InGaN/GaN multi-quantum well LED array for short-distance optical links

Abstract

Visible-light communication is increasingly being regarded as a pivotal complementary paradigm for emerging wireless infrastructures, while optical interconnects are widely acknowledged as a disruptive enabler of energy-efficient, ultra-dense data-center architectures. Based on this idea, we proposed an InGaN/GaN LED array for high-speed, short-distance optical links. By utilizing InGaN/GaN multi-quantum-well (MQW) devices and matrix electrode injection structures, the LED array (10 × 10) was fabricated for multi-channel communication using an on–off keying modulation scheme. The electroluminescence (EL), modulation bandwidth, and signal transmission properties of individual LEDs were thoroughly characterized. Experimental results demonstrated that the individual unit was about 200 × 200 μm in size, and it showed a green emission peak near 530 nm, achieving a −3 dB bandwidth in the region of 5.3 MHz to 13.7 MHz with currents in the region of 10 to 70 mA. The data rate remained stable at 50 Mbps with a bit error rate below 2 × 10⁻⁵ and can reach a limiting data rate exceeding 100 Mbps for drive currents over 80 mA. We also confirmed that these values are high enough to support video and audio transmissions.

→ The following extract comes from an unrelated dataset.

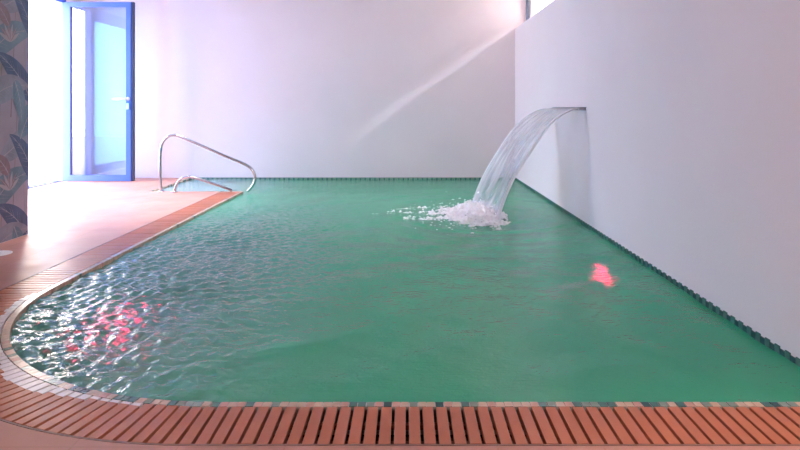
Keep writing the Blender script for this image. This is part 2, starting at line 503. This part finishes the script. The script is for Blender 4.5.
# ------------------------------------------------------------------ overflow grating
gr = empty('overflow_grating', (ARC_C[0] - RAD, ARC_C[1] - RAD, 0))
tag(gr, 'terracotta slatted overflow grating running round the front and left edge of the pool', 'grating')
PITCH, SW = .0478, .0365
mid = Path((GAP0 + GAP1) / 2)
nb = [0, mid.lens[0], mid.lens[0] + mid.lens[1], mid.L - .055]
for si, (s0, s1) in enumerate(zip(nb, nb[1:])):
    bm = bmesh.new()
    n = round((s1 - s0) / PITCH); pt = (s1 - s0) / n
    for i in range(n):
        tc_ = s0 + (i + .5) * pt
        a, b = mid.at(tc_ - SW / 2), mid.at(tc_ + SW / 2)
        q = [off(a, GAP0 + .001), off(b, GAP0 + .001), off(b, GAP1), off(a, GAP1)]
        if si == 1:      # keep the slat's sides parallel on the curve
            c = mid.at(tc_); nr = c[1]; tg = (nr[1], -nr[0])
            c0, c1 = off(c, GAP0 + .001), off(c, GAP1)
            w0 = SW / 2 * .97; w1 = SW / 2 * 1.03
            q = [(c0[0] - tg[0] * w0, c0[1] - tg[1] * w0), (c0[0] + tg[0] * w0, c0[1] + tg[1] * w0),
                 (c1[0] + tg[0] * w1, c1[1] + tg[1] * w1), (c1[0] - tg[0] * w1, c1[1] - tg[1] * w1)]
        # inner slat ends at the corner coloured near white, imitating glare
        wet = 0
        if si == 1:
            e = (i + .5) / n
            glare = max(0, math.sin(PI * min(1, max(0, (e - .10) / .86)))) ** .6 * (.062 + .02 * math.sin(i * .45)) + rnd.uniform(-.008, .008)
        h = rnd.uniform(-.0008, .0008)
        if glare > .012:
            w = glare / (GAP1 - GAP0)
            m0 = (q[1][0] + (q[2][0] - q[1][0]) * w, q[1][1] + (q[2][1] - q[1][1]) * w)
            m1 = (q[0][0] + (q[3][0] - q[0][0]) * w, q[0][1] + (q[3][1] - q[0][1]) * w)
            quadbox(bm, [q[0], q[1], m0, m1], -.022, h, 1)
            quadbox(bm, [m1, m0, q[2], q[3]], -.022, h, 0)
        else:
            quadbox(bm, q, -.022, h, 0)
    # two bearers under the slats
    m_ = max(2, round((s1 - s0) / .05))
    for d0 in (GAP0 + .05, GAP1 - .07):
        for i in range(m_):
            a, b = mid.at(s0 + (s1 - s0) * i / m_), mid.at(s0 + (s1 - s0) * (i + 1) / m_)
            quadbox(bm, [off(a, d0), off(b, d0), off(b, d0 + .018), off(a, d0 + .018)], -.045, -.030, 2)
    obj('slat_panel', bm, [M['slat'], M['slat_glare'], M['bearer']], gr)
bm = bmesh.new()
for p, q in zip(EP[:-1], EP[1:-1]):
    quadbox(bm, [off(p, GAP1 + .003), off(q, GAP1 + .003), off(q, GAP1 + .0105), off(p, GAP1 + .0105)], -.10, .0008)
obj('edge_rail', bm, M['rail'], gr)

# ------------------------------------------------------------------ water surface
rng = np.random.default_rng(11)
SPL = (0.82, 6.15)
NW = 46
lam = np.exp(rng.uniform(math.log(.06), math.log(.6), NW))
ang = rng.normal(math.radians(100), math.radians(48), NW)
ph = rng.uniform(0, 2 * PI, NW)
slope = .0145 * (lam / .3) ** .15 * rng.uniform(.5, 1.3, NW)
lam2 = np.exp(rng.uniform(math.log(.045), math.log(.15), 30))
ang2 = rng.normal(math.radians(70), math.radians(60), 30); ph2 = rng.uniform(0, 2 * PI, 30); slope2 = .07 * rng.uniform(.5, 1.3, 30)
def chop_at(x, y):
    # width of the rough zone swings a little
    return np.clip((-.35 + .12 * np.sin(2.1 * y) - x) / .9, 0, 1) * np.clip((7.2 - y) / 2.6, 0, 1)
def height(x, y):
    h = np.zeros_like(x)
    wx = x + .05 * np.sin(1.9 * y + .6) + .03 * np.sin(5.1 * x + 2.3 * y)
    wy = y + .06 * np.sin(2.3 * x + 1.1) + .03 * np.sin(4.3 * y - 3.1 * x)
    for l, a, p, s in zip(lam, ang, ph, slope):
        k = 2 * PI / l
        fade = np.clip(1.25 - y * .011 / (l * .28), .12, 1)   # rows get coarser with distance
        h += s / k * fade * np.clip(3.6 / y, .35, 1) * np.sin(k * (wx * math.cos(a) + wy * math.sin(a)) + p)
    # choppier towards the overflow at the rounded corner
    chop = chop_at(x, y)
    for l, a, p, s in zip(lam2, ang2, ph2, slope2):
        k = 2 * PI / l
        h += s / k * chop * np.sin(k * (wx * math.cos(a) + wy * math.sin(a)) + p)
    r = np.hypot(wx - SPL[0], wy - SPL[1])
    for l, s in ((.21, .026), (.37, .03)):
        h += s / (2 * PI / l) * np.sin(2 * PI * r / l) * np.exp(-((r - .5) / 1.7) ** 2)
    return h
rows = [YF + .002]
while rows[-1] < YB - .03: rows.append(rows[-1] + max(.0095, .0045 * rows[-1]))
ri = min(range(len(rows)), key=lambda i: abs(rows[i] - (REC_Y + .002))); rows[ri] = REC_Y + .002
rows[-1] = YB - .007
rows = np.array(rows)
NC, NRC = 330, 60
def xl(y):
    d = ARC_C[1] - y
    return np.where(d > 0, ARC_C[0] - np.sqrt(np.maximum(RAD ** 2 - d ** 2, 0)), XL) + .003
u = np.linspace(0, 1, NC)
left = xl(rows)
X = left[:, None] + (XR - .007 - left[:, None]) * u[None, :]
Y = np.repeat(rows[:, None], NC, 1)
Z = WATER + height(X, Y)
V = np.stack([X, Y, Z], -1).reshape(-1, 3)
idx = np.arange(len(rows) * NC).reshape(len(rows), NC)
F = np.stack([idx[:-1, :-1], idx[:-1, 1:], idx[1:, 1:], idx[1:, :-1]], -1).reshape(-1, 4).tolist()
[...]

Furthermore, as the LED array was designed in a row-common-ground configuration with individually addressable columns, the total data rate in a multiple-input multiple-output (MIMO) mode theoretically exceeded 500 Mbps. Our study reveals the promising potential of compact LED arrays for integrated optical links, with significant room remaining for improvement, particularly in reducing power consumption.